Trash Slash. A steady downward trend has been established by one of the economy's more esoteric indicators: garbage collections. Consumers buying fewer goods have less to throw out; sluggish industrial activity is reflected in less waste. In the first three months of 1975, Chicago sanitation workers picked up 200,000 fewer tons than in the first quarter of 1974. Conspicuously absent are the usual numbers of discarded major appliances such as stoves, washing machines and refrigerators. New York City's household and construction wastes dwindled by nearly 1 million tons in 1974, and continue to diminish in 1975. Pickings are slimmer in the Atlanta area too. In Fulton County, Ga., because of factory shutdowns, refuse production by industries has slipped 80% in the past eight months.

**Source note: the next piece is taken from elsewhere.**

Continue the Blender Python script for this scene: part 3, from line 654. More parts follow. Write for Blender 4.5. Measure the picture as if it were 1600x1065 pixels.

Fat of the Land. With a vast field of job seekers to survey, some employers now pay careful attention to factors other than professional qualifications. "If two people are equal," Atlanta Personnel Consultant Neale Traves tells his job-hunting clients, "invariably the employer will take the guy with the clean-cut All-American look." A case in point: a former clerk in Los Angeles complains that prospective employers have demanded that she have her Afro hairstyle straightened and that she remove the gold earring from her nose. Overweight people, in particular, feel that they are being squeezed out of the job market. In a recent survey of 1,000 heavies conducted by Dr. Rudolf Noble, a San Francisco obesity specialist, 14.2% claimed that their weight was preventing them from landing jobs.